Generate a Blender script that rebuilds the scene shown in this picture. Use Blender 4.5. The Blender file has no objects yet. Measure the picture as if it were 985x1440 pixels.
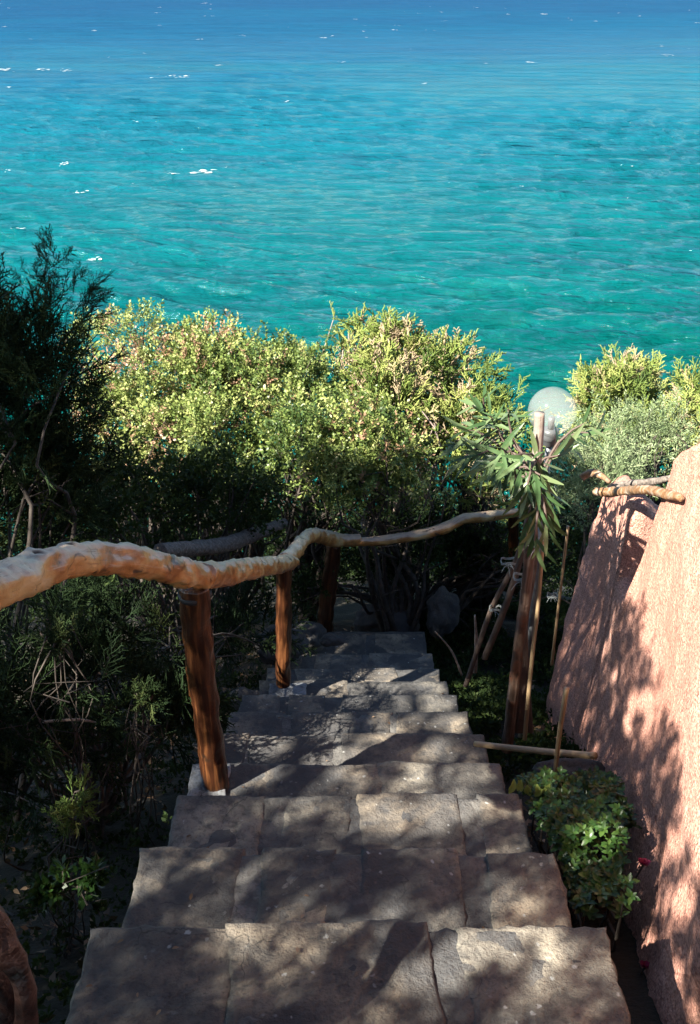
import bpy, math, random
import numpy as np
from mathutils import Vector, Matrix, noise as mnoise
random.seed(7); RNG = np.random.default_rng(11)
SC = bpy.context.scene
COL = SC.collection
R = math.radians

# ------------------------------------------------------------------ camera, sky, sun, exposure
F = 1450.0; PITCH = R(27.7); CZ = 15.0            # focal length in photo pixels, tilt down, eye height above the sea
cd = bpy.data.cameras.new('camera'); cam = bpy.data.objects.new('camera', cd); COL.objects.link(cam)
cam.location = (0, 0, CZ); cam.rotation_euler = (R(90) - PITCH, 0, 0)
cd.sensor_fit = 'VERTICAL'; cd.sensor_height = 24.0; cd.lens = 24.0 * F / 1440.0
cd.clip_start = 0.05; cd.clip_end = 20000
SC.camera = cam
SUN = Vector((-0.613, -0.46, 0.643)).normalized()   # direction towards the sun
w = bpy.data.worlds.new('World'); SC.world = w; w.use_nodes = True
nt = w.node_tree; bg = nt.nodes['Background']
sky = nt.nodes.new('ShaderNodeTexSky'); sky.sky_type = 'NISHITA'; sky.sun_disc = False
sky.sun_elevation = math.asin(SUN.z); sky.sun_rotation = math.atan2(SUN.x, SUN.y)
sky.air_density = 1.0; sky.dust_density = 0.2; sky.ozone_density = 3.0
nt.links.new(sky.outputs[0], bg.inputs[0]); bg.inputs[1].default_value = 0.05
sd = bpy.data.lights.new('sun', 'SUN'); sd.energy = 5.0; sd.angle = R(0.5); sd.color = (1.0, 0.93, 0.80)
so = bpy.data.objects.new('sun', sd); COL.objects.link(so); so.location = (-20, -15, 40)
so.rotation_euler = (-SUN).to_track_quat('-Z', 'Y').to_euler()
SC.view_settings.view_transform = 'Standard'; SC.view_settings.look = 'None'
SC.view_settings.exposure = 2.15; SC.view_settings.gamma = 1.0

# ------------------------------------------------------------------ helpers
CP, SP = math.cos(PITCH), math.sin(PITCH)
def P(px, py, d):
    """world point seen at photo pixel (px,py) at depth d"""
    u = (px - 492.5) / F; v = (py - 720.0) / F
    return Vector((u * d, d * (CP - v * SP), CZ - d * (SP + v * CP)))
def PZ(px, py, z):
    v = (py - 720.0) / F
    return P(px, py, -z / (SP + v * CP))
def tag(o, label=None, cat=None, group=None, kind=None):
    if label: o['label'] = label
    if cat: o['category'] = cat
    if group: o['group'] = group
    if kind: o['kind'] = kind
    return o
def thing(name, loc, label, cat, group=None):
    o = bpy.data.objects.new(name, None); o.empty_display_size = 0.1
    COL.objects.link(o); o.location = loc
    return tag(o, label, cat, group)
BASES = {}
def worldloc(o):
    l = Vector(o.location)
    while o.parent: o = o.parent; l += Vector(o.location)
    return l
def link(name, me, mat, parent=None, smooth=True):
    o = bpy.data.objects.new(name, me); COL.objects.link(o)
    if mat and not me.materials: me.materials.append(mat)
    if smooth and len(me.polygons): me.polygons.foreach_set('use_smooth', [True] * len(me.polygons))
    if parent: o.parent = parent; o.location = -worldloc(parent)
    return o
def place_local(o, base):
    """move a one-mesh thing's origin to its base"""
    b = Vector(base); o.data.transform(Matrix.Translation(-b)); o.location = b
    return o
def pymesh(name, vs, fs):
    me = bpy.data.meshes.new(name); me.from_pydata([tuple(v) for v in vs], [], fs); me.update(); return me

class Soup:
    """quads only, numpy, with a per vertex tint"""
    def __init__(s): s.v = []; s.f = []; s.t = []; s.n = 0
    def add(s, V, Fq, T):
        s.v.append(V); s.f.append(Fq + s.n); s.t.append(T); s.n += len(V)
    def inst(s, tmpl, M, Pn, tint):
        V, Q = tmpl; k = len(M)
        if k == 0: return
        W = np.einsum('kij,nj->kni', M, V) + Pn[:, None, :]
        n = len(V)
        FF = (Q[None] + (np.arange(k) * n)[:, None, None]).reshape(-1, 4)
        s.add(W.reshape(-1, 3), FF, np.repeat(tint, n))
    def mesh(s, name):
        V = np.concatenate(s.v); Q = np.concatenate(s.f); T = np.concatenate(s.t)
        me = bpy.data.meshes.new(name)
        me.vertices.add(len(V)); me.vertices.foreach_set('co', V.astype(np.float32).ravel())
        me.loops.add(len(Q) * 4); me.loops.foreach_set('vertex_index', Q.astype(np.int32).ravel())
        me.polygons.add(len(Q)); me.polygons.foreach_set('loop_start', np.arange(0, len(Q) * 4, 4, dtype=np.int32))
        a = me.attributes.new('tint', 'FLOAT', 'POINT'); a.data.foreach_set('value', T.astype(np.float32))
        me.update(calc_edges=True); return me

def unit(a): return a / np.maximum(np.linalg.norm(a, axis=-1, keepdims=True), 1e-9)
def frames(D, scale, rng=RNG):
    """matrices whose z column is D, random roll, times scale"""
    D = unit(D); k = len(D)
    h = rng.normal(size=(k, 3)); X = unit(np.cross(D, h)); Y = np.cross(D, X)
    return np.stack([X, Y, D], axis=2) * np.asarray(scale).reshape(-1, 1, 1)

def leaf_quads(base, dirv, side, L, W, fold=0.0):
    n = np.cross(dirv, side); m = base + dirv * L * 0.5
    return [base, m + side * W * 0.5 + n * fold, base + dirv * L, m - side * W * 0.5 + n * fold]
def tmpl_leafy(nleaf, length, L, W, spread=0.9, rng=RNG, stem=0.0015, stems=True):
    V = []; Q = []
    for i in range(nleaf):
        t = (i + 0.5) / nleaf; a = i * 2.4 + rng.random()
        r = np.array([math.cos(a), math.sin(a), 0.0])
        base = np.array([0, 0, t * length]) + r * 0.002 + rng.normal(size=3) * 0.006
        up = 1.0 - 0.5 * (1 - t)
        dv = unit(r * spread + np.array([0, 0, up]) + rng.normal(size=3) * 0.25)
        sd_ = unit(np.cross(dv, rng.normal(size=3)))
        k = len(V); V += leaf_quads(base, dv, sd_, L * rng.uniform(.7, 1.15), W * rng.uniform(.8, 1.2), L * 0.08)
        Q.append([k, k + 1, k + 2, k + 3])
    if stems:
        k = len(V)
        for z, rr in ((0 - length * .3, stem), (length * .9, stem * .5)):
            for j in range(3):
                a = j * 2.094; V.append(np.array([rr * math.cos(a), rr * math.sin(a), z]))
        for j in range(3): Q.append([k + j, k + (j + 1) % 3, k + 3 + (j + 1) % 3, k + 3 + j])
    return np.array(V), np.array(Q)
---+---
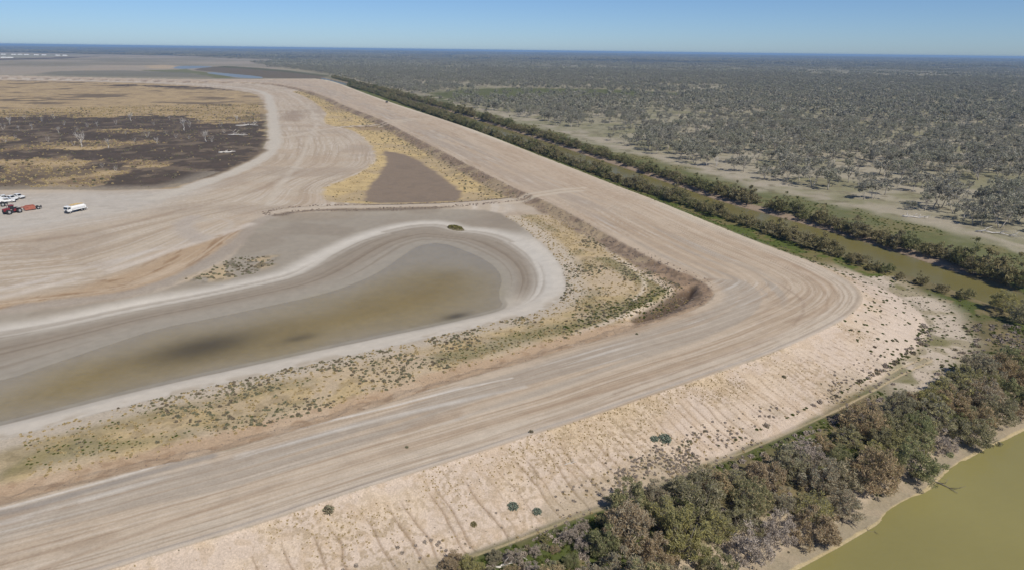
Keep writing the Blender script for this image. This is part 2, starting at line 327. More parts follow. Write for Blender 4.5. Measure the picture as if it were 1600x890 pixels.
---+---
What is expected
From the records above, extract the lines from the one holding "Generate a Blender" through the one holding "R = math.radians", word for word; omit the pictures.

Exercise output
Generate a Blender script that rebuilds the scene shown in this picture. Use Blender 4.5. The Blender file has no objects yet. Measure the picture as if it were 985x1440 pixels.
import bpy, math, random
import numpy as np
from mathutils import Vector, Matrix, noise as mnoise
random.seed(7); RNG = np.random.default_rng(11)
SC = bpy.context.scene
COL = SC.collection
R = math.radians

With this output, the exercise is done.